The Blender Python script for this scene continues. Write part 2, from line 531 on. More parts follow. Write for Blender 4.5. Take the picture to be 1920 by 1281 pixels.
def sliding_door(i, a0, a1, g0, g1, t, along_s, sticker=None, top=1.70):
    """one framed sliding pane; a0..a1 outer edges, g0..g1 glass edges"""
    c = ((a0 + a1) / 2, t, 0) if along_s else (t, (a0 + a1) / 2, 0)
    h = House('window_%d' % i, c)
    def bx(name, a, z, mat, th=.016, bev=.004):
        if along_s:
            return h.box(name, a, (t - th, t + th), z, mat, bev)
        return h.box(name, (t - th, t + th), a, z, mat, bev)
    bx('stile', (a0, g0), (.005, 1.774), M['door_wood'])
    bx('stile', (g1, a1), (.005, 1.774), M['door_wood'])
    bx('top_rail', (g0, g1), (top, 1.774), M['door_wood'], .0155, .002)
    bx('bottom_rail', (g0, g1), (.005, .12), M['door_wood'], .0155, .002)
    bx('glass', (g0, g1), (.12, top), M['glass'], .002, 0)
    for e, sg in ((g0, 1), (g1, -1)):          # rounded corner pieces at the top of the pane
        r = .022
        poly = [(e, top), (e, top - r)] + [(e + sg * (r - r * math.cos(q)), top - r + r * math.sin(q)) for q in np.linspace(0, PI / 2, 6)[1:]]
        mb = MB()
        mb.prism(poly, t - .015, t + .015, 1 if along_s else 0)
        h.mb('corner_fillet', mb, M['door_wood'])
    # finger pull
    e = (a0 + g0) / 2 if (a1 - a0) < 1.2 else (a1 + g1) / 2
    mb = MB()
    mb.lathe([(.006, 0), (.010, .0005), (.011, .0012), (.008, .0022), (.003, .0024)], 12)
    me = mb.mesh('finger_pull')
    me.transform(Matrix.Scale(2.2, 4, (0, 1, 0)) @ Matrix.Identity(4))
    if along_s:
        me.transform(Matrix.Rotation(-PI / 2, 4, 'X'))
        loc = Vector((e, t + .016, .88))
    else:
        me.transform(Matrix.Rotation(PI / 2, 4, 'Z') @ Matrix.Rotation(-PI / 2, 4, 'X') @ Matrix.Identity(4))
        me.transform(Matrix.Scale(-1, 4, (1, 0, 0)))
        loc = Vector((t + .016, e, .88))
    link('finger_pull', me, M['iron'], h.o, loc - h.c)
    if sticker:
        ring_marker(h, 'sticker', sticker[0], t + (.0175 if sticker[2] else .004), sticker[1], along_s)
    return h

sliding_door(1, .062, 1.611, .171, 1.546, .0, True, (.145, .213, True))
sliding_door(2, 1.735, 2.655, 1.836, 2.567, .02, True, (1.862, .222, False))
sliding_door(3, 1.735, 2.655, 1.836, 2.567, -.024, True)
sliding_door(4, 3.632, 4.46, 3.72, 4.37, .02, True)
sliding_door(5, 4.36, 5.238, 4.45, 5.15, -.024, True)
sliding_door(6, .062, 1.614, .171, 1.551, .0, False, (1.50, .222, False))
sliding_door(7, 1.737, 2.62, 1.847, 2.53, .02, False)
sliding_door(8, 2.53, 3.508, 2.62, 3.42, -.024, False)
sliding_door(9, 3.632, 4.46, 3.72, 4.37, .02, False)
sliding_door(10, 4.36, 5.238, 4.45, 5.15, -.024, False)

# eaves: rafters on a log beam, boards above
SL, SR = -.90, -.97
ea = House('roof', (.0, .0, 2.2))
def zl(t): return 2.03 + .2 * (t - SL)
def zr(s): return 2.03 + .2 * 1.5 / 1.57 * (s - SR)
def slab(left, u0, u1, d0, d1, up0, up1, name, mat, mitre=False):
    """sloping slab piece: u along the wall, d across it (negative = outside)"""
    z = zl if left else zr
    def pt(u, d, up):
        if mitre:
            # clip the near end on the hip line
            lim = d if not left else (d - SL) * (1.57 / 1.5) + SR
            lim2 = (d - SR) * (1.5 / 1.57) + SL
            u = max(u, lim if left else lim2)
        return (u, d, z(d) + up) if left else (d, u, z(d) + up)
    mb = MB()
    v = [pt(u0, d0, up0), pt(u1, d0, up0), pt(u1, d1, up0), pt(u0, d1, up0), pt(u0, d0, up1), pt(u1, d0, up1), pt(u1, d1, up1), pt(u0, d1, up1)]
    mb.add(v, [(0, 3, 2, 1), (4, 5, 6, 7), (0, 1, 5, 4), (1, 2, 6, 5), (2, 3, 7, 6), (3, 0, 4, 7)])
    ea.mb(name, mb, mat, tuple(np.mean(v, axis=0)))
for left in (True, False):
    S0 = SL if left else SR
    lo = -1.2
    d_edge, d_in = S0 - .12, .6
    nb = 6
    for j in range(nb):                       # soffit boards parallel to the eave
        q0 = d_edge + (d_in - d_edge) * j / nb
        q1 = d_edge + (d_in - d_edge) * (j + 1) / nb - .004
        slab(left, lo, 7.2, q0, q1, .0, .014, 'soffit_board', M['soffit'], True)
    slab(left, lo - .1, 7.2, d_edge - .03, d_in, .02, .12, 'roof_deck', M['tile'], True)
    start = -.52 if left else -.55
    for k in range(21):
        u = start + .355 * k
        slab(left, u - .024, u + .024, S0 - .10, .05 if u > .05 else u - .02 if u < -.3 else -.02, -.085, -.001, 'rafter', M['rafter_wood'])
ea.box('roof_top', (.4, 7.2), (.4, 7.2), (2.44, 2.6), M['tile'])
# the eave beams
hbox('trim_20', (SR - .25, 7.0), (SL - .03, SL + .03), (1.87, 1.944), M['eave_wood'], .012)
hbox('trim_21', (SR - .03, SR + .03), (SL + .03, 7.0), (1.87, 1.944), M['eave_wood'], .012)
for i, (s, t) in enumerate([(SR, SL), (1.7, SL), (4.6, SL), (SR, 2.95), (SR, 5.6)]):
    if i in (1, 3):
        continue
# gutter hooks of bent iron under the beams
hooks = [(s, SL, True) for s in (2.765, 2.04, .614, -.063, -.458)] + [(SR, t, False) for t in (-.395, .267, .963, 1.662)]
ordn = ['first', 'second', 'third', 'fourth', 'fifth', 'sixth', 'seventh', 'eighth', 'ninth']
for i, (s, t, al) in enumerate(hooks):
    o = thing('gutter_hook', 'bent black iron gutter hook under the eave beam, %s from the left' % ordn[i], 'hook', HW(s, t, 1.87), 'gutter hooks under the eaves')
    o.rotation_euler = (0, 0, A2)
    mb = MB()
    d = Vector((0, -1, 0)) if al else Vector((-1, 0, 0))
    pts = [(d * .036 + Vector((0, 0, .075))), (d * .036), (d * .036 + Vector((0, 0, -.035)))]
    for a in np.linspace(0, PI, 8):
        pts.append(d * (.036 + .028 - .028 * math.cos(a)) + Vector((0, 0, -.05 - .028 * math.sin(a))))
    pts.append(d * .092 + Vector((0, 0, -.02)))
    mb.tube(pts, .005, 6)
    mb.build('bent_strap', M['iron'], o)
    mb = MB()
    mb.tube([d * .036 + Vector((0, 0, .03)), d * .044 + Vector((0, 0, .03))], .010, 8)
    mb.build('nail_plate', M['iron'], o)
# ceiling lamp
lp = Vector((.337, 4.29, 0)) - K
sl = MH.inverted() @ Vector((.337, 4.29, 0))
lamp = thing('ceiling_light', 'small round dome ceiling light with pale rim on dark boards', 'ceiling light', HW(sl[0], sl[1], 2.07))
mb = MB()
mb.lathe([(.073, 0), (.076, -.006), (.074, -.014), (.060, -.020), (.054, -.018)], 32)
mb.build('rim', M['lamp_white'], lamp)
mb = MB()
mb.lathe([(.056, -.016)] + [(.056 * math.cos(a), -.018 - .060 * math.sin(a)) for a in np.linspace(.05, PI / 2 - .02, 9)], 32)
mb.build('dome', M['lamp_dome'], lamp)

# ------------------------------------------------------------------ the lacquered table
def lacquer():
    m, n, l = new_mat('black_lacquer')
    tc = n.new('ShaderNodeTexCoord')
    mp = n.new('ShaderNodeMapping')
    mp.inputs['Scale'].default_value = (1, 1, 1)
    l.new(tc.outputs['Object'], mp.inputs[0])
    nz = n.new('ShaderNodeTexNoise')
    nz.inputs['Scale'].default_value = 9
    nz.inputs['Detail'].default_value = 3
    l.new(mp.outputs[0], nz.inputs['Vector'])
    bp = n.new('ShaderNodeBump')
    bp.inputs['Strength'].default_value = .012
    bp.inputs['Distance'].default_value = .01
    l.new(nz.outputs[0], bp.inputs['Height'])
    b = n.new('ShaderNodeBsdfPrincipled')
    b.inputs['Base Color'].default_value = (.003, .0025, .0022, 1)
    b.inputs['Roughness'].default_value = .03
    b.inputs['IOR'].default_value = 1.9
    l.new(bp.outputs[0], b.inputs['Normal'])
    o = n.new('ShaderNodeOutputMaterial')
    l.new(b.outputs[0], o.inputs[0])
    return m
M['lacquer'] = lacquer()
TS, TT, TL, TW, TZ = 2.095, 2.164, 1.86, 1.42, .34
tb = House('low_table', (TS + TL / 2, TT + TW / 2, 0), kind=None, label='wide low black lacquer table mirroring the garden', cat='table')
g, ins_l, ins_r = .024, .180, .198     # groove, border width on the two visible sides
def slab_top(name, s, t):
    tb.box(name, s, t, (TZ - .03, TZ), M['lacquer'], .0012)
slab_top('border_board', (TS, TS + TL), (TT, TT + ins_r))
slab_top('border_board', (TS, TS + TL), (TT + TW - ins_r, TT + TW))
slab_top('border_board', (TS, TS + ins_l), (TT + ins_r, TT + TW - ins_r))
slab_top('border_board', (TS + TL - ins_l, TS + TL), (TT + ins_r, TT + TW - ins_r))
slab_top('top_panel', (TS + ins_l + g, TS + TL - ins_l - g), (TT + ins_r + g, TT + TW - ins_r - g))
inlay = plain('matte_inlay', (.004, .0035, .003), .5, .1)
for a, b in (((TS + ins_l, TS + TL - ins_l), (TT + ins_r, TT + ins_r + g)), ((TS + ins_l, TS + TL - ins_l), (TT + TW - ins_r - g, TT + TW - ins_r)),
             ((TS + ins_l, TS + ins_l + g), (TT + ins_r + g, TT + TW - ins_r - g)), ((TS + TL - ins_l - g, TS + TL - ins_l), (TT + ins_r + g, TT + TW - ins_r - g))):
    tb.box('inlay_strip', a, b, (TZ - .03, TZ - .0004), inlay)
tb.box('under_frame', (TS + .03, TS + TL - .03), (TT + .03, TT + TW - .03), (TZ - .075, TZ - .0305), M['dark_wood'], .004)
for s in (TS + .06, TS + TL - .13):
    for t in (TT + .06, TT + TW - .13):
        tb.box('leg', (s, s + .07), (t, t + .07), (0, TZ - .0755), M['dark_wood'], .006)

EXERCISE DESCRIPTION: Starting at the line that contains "to the eave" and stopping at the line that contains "u = start + .355 * k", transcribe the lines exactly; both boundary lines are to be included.

SOLUTION:
    for j in range(nb):                       # soffit boards parallel to the eave
        q0 = d_edge + (d_in - d_edge) * j / nb
        q1 = d_edge + (d_in - d_edge) * (j + 1) / nb - .004
        slab(left, lo, 7.2, q0, q1, .0, .014, 'soffit_board', M['soffit'], True)
    slab(left, lo - .1, 7.2, d_edge - .03, d_in, .02, .12, 'roof_deck', M['tile'], True)
    start = -.52 if left else -.55
    for k in range(21):
        u = start + .355 * k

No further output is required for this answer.